'''
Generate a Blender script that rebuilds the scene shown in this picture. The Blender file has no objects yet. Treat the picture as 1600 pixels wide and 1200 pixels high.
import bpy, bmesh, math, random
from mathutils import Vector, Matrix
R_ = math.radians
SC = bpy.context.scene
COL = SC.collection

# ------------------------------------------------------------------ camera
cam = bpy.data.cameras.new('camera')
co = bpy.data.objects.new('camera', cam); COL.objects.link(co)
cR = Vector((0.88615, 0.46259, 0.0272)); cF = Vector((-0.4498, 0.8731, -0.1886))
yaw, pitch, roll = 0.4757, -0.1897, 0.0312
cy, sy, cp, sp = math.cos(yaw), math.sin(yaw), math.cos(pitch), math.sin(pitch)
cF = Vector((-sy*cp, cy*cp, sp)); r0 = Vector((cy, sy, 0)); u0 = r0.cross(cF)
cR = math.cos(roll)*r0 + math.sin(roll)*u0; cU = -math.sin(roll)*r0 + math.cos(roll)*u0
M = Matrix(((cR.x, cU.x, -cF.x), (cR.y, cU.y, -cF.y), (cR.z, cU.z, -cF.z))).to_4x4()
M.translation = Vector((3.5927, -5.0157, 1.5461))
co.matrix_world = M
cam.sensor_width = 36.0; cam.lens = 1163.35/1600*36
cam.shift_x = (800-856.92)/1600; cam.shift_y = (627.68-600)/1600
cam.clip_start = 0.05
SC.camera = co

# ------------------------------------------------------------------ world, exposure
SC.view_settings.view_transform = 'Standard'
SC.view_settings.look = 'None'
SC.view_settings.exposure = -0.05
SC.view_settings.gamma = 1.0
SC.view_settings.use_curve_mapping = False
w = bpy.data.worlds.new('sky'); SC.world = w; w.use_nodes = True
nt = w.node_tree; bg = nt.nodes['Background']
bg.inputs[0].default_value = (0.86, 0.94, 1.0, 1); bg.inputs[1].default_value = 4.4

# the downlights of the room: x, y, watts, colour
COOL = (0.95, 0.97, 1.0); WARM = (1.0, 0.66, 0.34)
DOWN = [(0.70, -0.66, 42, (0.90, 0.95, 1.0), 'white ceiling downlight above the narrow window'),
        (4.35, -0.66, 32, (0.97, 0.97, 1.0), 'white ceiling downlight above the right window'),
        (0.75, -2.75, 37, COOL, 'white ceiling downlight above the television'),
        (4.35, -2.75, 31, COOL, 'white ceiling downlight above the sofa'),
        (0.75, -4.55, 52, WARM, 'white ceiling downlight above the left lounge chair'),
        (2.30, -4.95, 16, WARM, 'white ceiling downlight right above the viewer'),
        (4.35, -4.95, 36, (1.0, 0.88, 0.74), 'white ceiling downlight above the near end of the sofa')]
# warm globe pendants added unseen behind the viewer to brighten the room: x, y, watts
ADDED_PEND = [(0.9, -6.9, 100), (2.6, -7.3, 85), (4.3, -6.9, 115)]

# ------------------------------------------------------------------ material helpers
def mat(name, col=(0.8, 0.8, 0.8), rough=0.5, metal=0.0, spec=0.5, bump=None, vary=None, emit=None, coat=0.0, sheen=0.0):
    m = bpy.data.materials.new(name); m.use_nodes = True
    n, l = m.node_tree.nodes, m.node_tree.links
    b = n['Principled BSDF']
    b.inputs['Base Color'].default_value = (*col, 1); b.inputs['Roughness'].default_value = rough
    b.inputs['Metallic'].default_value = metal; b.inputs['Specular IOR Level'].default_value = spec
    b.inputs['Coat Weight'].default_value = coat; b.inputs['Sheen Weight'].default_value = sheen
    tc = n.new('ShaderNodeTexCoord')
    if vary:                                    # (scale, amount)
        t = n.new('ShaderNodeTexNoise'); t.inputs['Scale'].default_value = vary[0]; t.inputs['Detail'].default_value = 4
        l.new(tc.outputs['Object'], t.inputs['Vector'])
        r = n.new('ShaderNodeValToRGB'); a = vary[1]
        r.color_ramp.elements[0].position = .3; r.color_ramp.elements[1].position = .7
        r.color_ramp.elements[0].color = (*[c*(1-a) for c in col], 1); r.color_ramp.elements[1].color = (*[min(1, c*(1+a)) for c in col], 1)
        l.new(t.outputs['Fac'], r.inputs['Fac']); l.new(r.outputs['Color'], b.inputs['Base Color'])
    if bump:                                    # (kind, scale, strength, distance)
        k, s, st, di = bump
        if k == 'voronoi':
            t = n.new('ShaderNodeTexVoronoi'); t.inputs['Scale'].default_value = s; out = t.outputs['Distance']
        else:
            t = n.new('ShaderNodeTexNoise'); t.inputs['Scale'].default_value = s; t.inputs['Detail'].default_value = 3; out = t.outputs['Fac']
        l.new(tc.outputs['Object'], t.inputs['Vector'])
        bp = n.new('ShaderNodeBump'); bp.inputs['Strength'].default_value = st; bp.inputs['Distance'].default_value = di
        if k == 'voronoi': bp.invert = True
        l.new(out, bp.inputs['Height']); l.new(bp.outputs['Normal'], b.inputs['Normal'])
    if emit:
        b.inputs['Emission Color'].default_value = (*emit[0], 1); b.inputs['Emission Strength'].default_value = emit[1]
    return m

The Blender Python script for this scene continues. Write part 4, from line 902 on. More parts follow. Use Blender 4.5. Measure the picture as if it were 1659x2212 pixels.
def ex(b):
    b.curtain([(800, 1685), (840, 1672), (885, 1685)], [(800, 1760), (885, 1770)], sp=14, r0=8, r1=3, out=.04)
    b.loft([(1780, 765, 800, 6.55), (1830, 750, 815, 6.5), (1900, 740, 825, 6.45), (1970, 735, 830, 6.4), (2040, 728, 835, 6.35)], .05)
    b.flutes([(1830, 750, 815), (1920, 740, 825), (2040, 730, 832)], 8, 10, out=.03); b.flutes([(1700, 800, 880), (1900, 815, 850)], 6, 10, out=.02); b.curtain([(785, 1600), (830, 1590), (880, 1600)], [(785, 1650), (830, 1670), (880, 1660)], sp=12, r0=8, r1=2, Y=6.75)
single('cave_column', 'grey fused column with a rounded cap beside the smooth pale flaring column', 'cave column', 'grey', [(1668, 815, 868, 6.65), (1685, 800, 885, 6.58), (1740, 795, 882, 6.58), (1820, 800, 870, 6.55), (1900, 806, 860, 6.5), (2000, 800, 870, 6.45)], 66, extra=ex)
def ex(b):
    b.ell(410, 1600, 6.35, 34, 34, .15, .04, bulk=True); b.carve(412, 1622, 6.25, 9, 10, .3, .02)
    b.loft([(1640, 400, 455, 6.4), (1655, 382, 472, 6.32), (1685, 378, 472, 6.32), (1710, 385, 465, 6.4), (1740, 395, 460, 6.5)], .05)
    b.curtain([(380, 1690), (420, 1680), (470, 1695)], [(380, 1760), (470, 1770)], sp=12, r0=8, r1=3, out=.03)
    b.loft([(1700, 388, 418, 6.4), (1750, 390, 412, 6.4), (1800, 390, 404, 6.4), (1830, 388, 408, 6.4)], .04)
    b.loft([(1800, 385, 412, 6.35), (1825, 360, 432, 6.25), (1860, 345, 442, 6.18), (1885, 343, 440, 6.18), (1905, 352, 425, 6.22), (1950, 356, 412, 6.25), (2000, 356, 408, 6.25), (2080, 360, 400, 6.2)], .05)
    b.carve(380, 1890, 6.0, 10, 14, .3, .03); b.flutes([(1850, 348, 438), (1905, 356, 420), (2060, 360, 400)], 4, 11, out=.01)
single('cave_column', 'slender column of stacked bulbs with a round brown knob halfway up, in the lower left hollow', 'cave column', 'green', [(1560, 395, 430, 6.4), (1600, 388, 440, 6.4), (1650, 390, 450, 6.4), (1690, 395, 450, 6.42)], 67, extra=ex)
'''
_Required task:_ Copy each line of the data above without altering a single character.

_Answer to the exercise:_
Generate a Blender script that rebuilds the scene shown in this picture. The Blender file has no objects yet. Treat the picture as 1600 pixels wide and 1200 pixels high.
import bpy, bmesh, math, random
from mathutils import Vector, Matrix
R_ = math.radians
SC = bpy.context.scene
COL = SC.collection

# ------------------------------------------------------------------ camera
cam = bpy.data.cameras.new('camera')
co = bpy.data.objects.new('camera', cam); COL.objects.link(co)
cR = Vector((0.88615, 0.46259, 0.0272)); cF = Vector((-0.4498, 0.8731, -0.1886))
yaw, pitch, roll = 0.4757, -0.1897, 0.0312
cy, sy, cp, sp = math.cos(yaw), math.sin(yaw), math.cos(pitch), math.sin(pitch)
cF = Vector((-sy*cp, cy*cp, sp)); r0 = Vector((cy, sy, 0)); u0 = r0.cross(cF)
cR = math.cos(roll)*r0 + math.sin(roll)*u0; cU = -math.sin(roll)*r0 + math.cos(roll)*u0
M = Matrix(((cR.x, cU.x, -cF.x), (cR.y, cU.y, -cF.y), (cR.z, cU.z, -cF.z))).to_4x4()
M.translation = Vector((3.5927, -5.0157, 1.5461))
co.matrix_world = M
cam.sensor_width = 36.0; cam.lens = 1163.35/1600*36
cam.shift_x = (800-856.92)/1600; cam.shift_y = (627.68-600)/1600
cam.clip_start = 0.05
SC.camera = co

# ------------------------------------------------------------------ world, exposure
SC.view_settings.view_transform = 'Standard'
SC.view_settings.look = 'None'
SC.view_settings.exposure = -0.05
SC.view_settings.gamma = 1.0
SC.view_settings.use_curve_mapping = False
w = bpy.data.worlds.new('sky'); SC.world = w; w.use_nodes = True
nt = w.node_tree; bg = nt.nodes['Background']
bg.inputs[0].default_value = (0.86, 0.94, 1.0, 1); bg.inputs[1].default_value = 4.4

# the downlights of the room: x, y, watts, colour
COOL = (0.95, 0.97, 1.0); WARM = (1.0, 0.66, 0.34)
DOWN = [(0.70, -0.66, 42, (0.90, 0.95, 1.0), 'white ceiling downlight above the narrow window'),
        (4.35, -0.66, 32, (0.97, 0.97, 1.0), 'white ceiling downlight above the right window'),
        (0.75, -2.75, 37, COOL, 'white ceiling downlight above the television'),
        (4.35, -2.75, 31, COOL, 'white ceiling downlight above the sofa'),
        (0.75, -4.55, 52, WARM, 'white ceiling downlight above the left lounge chair'),
        (2.30, -4.95, 16, WARM, 'white ceiling downlight right above the viewer'),
        (4.35, -4.95, 36, (1.0, 0.88, 0.74), 'white ceiling downlight above the near end of the sofa')]
# warm globe pendants added unseen behind the viewer to brighten the room: x, y, watts
ADDED_PEND = [(0.9, -6.9, 100), (2.6, -7.3, 85), (4.3, -6.9, 115)]

# ------------------------------------------------------------------ material helpers
def mat(name, col=(0.8, 0.8, 0.8), rough=0.5, metal=0.0, spec=0.5, bump=None, vary=None, emit=None, coat=0.0, sheen=0.0):
    m = bpy.data.materials.new(name); m.use_nodes = True
    n, l = m.node_tree.nodes, m.node_tree.links
    b = n['Principled BSDF']
    b.inputs['Base Color'].default_value = (*col, 1); b.inputs['Roughness'].default_value = rough
    b.inputs['Metallic'].default_value = metal; b.inputs['Specular IOR Level'].default_value = spec
    b.inputs['Coat Weight'].default_value = coat; b.inputs['Sheen Weight'].default_value = sheen
    tc = n.new('ShaderNodeTexCoord')
    if vary:                                    # (scale, amount)
        t = n.new('ShaderNodeTexNoise'); t.inputs['Scale'].default_value = vary[0]; t.inputs['Detail'].default_value = 4
        l.new(tc.outputs['Object'], t.inputs['Vector'])
        r = n.new('ShaderNodeValToRGB'); a = vary[1]
        r.color_ramp.elements[0].position = .3; r.color_ramp.elements[1].position = .7
        r.color_ramp.elements[0].color = (*[c*(1-a) for c in col], 1); r.color_ramp.elements[1].color = (*[min(1, c*(1+a)) for c in col], 1)
        l.new(t.outputs['Fac'], r.inputs['Fac']); l.new(r.outputs['Color'], b.inputs['Base Color'])
    if bump:                                    # (kind, scale, strength, distance)
        k, s, st, di = bump
        if k == 'voronoi':
            t = n.new('ShaderNodeTexVoronoi'); t.inputs['Scale'].default_value = s; out = t.outputs['Distance']
        else:
            t = n.new('ShaderNodeTexNoise'); t.inputs['Scale'].default_value = s; t.inputs['Detail'].default_value = 3; out = t.outputs['Fac']
        l.new(tc.outputs['Object'], t.inputs['Vector'])
        bp = n.new('ShaderNodeBump'); bp.inputs['Strength'].default_value = st; bp.inputs['Distance'].default_value = di
        if k == 'voronoi': bp.invert = True
        l.new(out, bp.inputs['Height']); l.new(bp.outputs['Normal'], b.inputs['Normal'])
    if emit:
        b.inputs['Emission Color'].default_value = (*emit[0], 1); b.inputs['Emission Strength'].default_value = emit[1]
    return m

The Blender Python script for this scene continues. Write part 4, from line 902 on. More parts follow. Use Blender 4.5. Measure the picture as if it were 1659x2212 pixels.
def ex(b):
    b.curtain([(800, 1685), (840, 1672), (885, 1685)], [(800, 1760), (885, 1770)], sp=14, r0=8, r1=3, out=.04)
    b.loft([(1780, 765, 800, 6.55), (1830, 750, 815, 6.5), (1900, 740, 825, 6.45), (1970, 735, 830, 6.4), (2040, 728, 835, 6.35)], .05)
    b.flutes([(1830, 750, 815), (1920, 740, 825), (2040, 730, 832)], 8, 10, out=.03); b.flutes([(1700, 800, 880), (1900, 815, 850)], 6, 10, out=.02); b.curtain([(785, 1600), (830, 1590), (880, 1600)], [(785, 1650), (830, 1670), (880, 1660)], sp=12, r0=8, r1=2, Y=6.75)
single('cave_column', 'grey fused column with a rounded cap beside the smooth pale flaring column', 'cave column', 'grey', [(1668, 815, 868, 6.65), (1685, 800, 885, 6.58), (1740, 795, 882, 6.58), (1820, 800, 870, 6.55), (1900, 806, 860, 6.5), (2000, 800, 870, 6.45)], 66, extra=ex)
def ex(b):
    b.ell(410, 1600, 6.35, 34, 34, .15, .04, bulk=True); b.carve(412, 1622, 6.25, 9, 10, .3, .02)
    b.loft([(1640, 400, 455, 6.4), (1655, 382, 472, 6.32), (1685, 378, 472, 6.32), (1710, 385, 465, 6.4), (1740, 395, 460, 6.5)], .05)
    b.curtain([(380, 1690), (420, 1680), (470, 1695)], [(380, 1760), (470, 1770)], sp=12, r0=8, r1=3, out=.03)
    b.loft([(1700, 388, 418, 6.4), (1750, 390, 412, 6.4), (1800, 390, 404, 6.4), (1830, 388, 408, 6.4)], .04)
    b.loft([(1800, 385, 412, 6.35), (1825, 360, 432, 6.25), (1860, 345, 442, 6.18), (1885, 343, 440, 6.18), (1905, 352, 425, 6.22), (1950, 356, 412, 6.25), (2000, 356, 408, 6.25), (2080, 360, 400, 6.2)], .05)
    b.carve(380, 1890, 6.0, 10, 14, .3, .03); b.flutes([(1850, 348, 438), (1905, 356, 420), (2060, 360, 400)], 4, 11, out=.01)
single('cave_column', 'slender column of stacked bulbs with a round brown knob halfway up, in the lower left hollow', 'cave column', 'green', [(1560, 395, 430, 6.4), (1600, 388, 440, 6.4), (1650, 390, 450, 6.4), (1690, 395, 450, 6.42)], 67, extra=ex)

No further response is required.